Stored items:
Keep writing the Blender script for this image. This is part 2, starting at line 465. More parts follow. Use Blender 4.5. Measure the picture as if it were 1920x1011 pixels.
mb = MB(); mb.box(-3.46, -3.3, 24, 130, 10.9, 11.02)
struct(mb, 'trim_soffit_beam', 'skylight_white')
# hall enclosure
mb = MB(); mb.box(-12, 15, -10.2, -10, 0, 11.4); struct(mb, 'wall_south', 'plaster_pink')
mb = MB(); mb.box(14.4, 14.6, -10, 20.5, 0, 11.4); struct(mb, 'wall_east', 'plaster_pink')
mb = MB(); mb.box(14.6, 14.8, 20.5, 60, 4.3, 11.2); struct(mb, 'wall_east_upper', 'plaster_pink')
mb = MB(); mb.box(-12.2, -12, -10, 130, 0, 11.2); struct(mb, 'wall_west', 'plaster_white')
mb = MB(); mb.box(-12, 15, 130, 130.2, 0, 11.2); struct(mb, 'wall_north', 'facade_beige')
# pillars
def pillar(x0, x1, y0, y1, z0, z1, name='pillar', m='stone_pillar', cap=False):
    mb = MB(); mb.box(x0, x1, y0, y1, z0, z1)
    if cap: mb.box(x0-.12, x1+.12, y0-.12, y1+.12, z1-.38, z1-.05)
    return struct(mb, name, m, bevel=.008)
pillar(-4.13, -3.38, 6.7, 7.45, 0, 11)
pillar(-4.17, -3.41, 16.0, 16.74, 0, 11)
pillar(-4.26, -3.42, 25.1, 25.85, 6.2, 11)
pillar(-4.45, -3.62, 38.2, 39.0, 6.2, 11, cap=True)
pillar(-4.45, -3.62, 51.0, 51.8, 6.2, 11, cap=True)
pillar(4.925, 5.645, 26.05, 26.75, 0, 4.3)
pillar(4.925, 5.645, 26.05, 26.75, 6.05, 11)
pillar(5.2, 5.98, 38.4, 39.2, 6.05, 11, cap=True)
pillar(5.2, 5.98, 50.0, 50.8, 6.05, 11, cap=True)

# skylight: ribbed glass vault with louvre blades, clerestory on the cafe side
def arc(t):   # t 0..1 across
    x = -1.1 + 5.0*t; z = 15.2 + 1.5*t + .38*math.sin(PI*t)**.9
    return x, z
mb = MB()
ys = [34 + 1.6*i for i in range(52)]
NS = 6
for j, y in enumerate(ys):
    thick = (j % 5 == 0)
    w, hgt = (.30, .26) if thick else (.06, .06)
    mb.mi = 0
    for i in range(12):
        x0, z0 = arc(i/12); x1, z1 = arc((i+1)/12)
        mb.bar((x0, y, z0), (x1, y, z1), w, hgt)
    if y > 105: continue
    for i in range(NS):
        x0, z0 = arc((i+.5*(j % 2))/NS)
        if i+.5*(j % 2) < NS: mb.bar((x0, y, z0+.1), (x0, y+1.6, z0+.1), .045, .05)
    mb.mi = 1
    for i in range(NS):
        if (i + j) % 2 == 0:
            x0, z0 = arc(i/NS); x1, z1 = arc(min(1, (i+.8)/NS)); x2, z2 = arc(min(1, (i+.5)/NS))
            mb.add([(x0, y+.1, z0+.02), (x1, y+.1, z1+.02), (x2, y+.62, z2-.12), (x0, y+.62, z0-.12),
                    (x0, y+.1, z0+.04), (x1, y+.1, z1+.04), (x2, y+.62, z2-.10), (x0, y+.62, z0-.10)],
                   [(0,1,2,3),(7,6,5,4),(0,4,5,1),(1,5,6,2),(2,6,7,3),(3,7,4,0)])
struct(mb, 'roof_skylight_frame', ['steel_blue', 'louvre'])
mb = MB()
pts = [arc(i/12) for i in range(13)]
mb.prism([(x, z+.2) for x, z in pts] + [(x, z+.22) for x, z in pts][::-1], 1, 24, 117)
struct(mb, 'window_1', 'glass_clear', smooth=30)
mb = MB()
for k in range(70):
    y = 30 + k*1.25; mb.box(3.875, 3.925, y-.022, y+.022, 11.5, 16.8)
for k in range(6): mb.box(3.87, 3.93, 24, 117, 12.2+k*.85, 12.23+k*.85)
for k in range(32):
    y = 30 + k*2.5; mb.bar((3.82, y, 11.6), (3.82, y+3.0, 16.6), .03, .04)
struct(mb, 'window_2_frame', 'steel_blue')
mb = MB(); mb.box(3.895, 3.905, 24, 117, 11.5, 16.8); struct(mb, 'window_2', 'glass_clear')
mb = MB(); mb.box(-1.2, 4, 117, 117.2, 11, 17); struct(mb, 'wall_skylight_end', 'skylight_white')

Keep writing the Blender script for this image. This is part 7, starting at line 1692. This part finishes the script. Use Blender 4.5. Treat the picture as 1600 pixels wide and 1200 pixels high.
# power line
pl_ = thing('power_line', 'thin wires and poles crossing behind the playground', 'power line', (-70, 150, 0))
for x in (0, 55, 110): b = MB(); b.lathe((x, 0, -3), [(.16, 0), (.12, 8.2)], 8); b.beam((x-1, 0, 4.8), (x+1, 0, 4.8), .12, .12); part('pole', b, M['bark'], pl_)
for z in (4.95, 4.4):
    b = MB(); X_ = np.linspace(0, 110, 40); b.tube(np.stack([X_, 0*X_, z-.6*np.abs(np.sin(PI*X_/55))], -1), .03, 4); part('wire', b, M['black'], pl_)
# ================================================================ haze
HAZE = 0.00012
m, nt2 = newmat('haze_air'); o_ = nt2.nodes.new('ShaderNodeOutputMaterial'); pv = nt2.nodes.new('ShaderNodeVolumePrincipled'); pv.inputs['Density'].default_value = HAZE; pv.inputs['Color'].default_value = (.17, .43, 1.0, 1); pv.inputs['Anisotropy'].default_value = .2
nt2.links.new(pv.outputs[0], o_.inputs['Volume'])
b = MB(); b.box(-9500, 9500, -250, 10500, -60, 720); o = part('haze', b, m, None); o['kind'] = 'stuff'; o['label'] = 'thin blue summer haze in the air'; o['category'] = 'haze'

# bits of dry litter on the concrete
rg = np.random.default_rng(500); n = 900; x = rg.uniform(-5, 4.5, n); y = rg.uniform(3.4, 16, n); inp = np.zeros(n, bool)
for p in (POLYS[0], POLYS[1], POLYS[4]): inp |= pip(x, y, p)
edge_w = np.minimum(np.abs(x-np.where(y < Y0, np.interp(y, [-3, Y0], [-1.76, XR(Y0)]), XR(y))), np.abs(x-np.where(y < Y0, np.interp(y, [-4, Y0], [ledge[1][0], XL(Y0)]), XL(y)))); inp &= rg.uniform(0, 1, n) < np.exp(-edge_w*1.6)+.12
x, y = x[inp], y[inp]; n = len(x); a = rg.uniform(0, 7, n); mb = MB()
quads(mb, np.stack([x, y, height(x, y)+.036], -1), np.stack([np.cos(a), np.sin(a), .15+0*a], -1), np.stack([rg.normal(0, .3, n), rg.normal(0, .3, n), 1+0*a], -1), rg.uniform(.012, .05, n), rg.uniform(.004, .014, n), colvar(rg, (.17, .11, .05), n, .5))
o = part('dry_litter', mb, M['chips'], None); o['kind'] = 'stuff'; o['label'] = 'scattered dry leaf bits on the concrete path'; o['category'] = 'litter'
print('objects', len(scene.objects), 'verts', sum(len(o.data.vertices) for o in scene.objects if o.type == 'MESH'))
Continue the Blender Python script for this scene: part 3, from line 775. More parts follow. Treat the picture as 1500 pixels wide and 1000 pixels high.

▸ WHAT IS NEEDED
Please reproduce all of the entries exactly as they stand.

▸ SOLUTION FOR THIS TASK
Keep writing the Blender script for this image. This is part 2, starting at line 465. More parts follow. Use Blender 4.5. Measure the picture as if it were 1920x1011 pixels.
mb = MB(); mb.box(-3.46, -3.3, 24, 130, 10.9, 11.02)
struct(mb, 'trim_soffit_beam', 'skylight_white')
# hall enclosure
mb = MB(); mb.box(-12, 15, -10.2, -10, 0, 11.4); struct(mb, 'wall_south', 'plaster_pink')
mb = MB(); mb.box(14.4, 14.6, -10, 20.5, 0, 11.4); struct(mb, 'wall_east', 'plaster_pink')
mb = MB(); mb.box(14.6, 14.8, 20.5, 60, 4.3, 11.2); struct(mb, 'wall_east_upper', 'plaster_pink')
mb = MB(); mb.box(-12.2, -12, -10, 130, 0, 11.2); struct(mb, 'wall_west', 'plaster_white')
mb = MB(); mb.box(-12, 15, 130, 130.2, 0, 11.2); struct(mb, 'wall_north', 'facade_beige')
# pillars
def pillar(x0, x1, y0, y1, z0, z1, name='pillar', m='stone_pillar', cap=False):
    mb = MB(); mb.box(x0, x1, y0, y1, z0, z1)
    if cap: mb.box(x0-.12, x1+.12, y0-.12, y1+.12, z1-.38, z1-.05)
    return struct(mb, name, m, bevel=.008)
pillar(-4.13, -3.38, 6.7, 7.45, 0, 11)
pillar(-4.17, -3.41, 16.0, 16.74, 0, 11)
pillar(-4.26, -3.42, 25.1, 25.85, 6.2, 11)
pillar(-4.45, -3.62, 38.2, 39.0, 6.2, 11, cap=True)
pillar(-4.45, -3.62, 51.0, 51.8, 6.2, 11, cap=True)
pillar(4.925, 5.645, 26.05, 26.75, 0, 4.3)
pillar(4.925, 5.645, 26.05, 26.75, 6.05, 11)
pillar(5.2, 5.98, 38.4, 39.2, 6.05, 11, cap=True)
pillar(5.2, 5.98, 50.0, 50.8, 6.05, 11, cap=True)

# skylight: ribbed glass vault with louvre blades, clerestory on the cafe side
def arc(t):   # t 0..1 across
    x = -1.1 + 5.0*t; z = 15.2 + 1.5*t + .38*math.sin(PI*t)**.9
    return x, z
mb = MB()
ys = [34 + 1.6*i for i in range(52)]
NS = 6
for j, y in enumerate(ys):
    thick = (j % 5 == 0)
    w, hgt = (.30, .26) if thick else (.06, .06)
    mb.mi = 0
    for i in range(12):
        x0, z0 = arc(i/12); x1, z1 = arc((i+1)/12)
        mb.bar((x0, y, z0), (x1, y, z1), w, hgt)
    if y > 105: continue
    for i in range(NS):
        x0, z0 = arc((i+.5*(j % 2))/NS)
        if i+.5*(j % 2) < NS: mb.bar((x0, y, z0+.1), (x0, y+1.6, z0+.1), .045, .05)
    mb.mi = 1
    for i in range(NS):
        if (i + j) % 2 == 0:
            x0, z0 = arc(i/NS); x1, z1 = arc(min(1, (i+.8)/NS)); x2, z2 = arc(min(1, (i+.5)/NS))
            mb.add([(x0, y+.1, z0+.02), (x1, y+.1, z1+.02), (x2, y+.62, z2-.12), (x0, y+.62, z0-.12),
                    (x0, y+.1, z0+.04), (x1, y+.1, z1+.04), (x2, y+.62, z2-.10), (x0, y+.62, z0-.10)],
                   [(0,1,2,3),(7,6,5,4),(0,4,5,1),(1,5,6,2),(2,6,7,3),(3,7,4,0)])
struct(mb, 'roof_skylight_frame', ['steel_blue', 'louvre'])
mb = MB()
pts = [arc(i/12) for i in range(13)]
mb.prism([(x, z+.2) for x, z in pts] + [(x, z+.22) for x, z in pts][::-1], 1, 24, 117)
struct(mb, 'window_1', 'glass_clear', smooth=30)
mb = MB()
for k in range(70):
    y = 30 + k*1.25; mb.box(3.875, 3.925, y-.022, y+.022, 11.5, 16.8)
for k in range(6): mb.box(3.87, 3.93, 24, 117, 12.2+k*.85, 12.23+k*.85)
for k in range(32):
    y = 30 + k*2.5; mb.bar((3.82, y, 11.6), (3.82, y+3.0, 16.6), .03, .04)
struct(mb, 'window_2_frame', 'steel_blue')
mb = MB(); mb.box(3.895, 3.905, 24, 117, 11.5, 16.8); struct(mb, 'window_2', 'glass_clear')
mb = MB(); mb.box(-1.2, 4, 117, 117.2, 11, 17); struct(mb, 'wall_skylight_end', 'skylight_white')

Keep writing the Blender script for this image. This is part 7, starting at line 1692. This part finishes the script. Use Blender 4.5. Treat the picture as 1600 pixels wide and 1200 pixels high.
# power line
pl_ = thing('power_line', 'thin wires and poles crossing behind the playground', 'power line', (-70, 150, 0))
for x in (0, 55, 110): b = MB(); b.lathe((x, 0, -3), [(.16, 0), (.12, 8.2)], 8); b.beam((x-1, 0, 4.8), (x+1, 0, 4.8), .12, .12); part('pole', b, M['bark'], pl_)
for z in (4.95, 4.4):
    b = MB(); X_ = np.linspace(0, 110, 40); b.tube(np.stack([X_, 0*X_, z-.6*np.abs(np.sin(PI*X_/55))], -1), .03, 4); part('wire', b, M['black'], pl_)
# ================================================================ haze
HAZE = 0.00012
m, nt2 = newmat('haze_air'); o_ = nt2.nodes.new('ShaderNodeOutputMaterial'); pv = nt2.nodes.new('ShaderNodeVolumePrincipled'); pv.inputs['Density'].default_value = HAZE; pv.inputs['Color'].default_value = (.17, .43, 1.0, 1); pv.inputs['Anisotropy'].default_value = .2
nt2.links.new(pv.outputs[0], o_.inputs['Volume'])
b = MB(); b.box(-9500, 9500, -250, 10500, -60, 720); o = part('haze', b, m, None); o['kind'] = 'stuff'; o['label'] = 'thin blue summer haze in the air'; o['category'] = 'haze'

# bits of dry litter on the concrete
rg = np.random.default_rng(500); n = 900; x = rg.uniform(-5, 4.5, n); y = rg.uniform(3.4, 16, n); inp = np.zeros(n, bool)
for p in (POLYS[0], POLYS[1], POLYS[4]): inp |= pip(x, y, p)
edge_w = np.minimum(np.abs(x-np.where(y < Y0, np.interp(y, [-3, Y0], [-1.76, XR(Y0)]), XR(y))), np.abs(x-np.where(y < Y0, np.interp(y, [-4, Y0], [ledge[1][0], XL(Y0)]), XL(y)))); inp &= rg.uniform(0, 1, n) < np.exp(-edge_w*1.6)+.12
x, y = x[inp], y[inp]; n = len(x); a = rg.uniform(0, 7, n); mb = MB()
quads(mb, np.stack([x, y, height(x, y)+.036], -1), np.stack([np.cos(a), np.sin(a), .15+0*a], -1), np.stack([rg.normal(0, .3, n), rg.normal(0, .3, n), 1+0*a], -1), rg.uniform(.012, .05, n), rg.uniform(.004, .014, n), colvar(rg, (.17, .11, .05), n, .5))
o = part('dry_litter', mb, M['chips'], None); o['kind'] = 'stuff'; o['label'] = 'scattered dry leaf bits on the concrete path'; o['category'] = 'litter'
print('objects', len(scene.objects), 'verts', sum(len(o.data.vertices) for o in scene.objects if o.type == 'MESH'))
Continue the Blender Python script for this scene: part 3, from line 775. More parts follow. Treat the picture as 1500 pixels wide and 1000 pixels high.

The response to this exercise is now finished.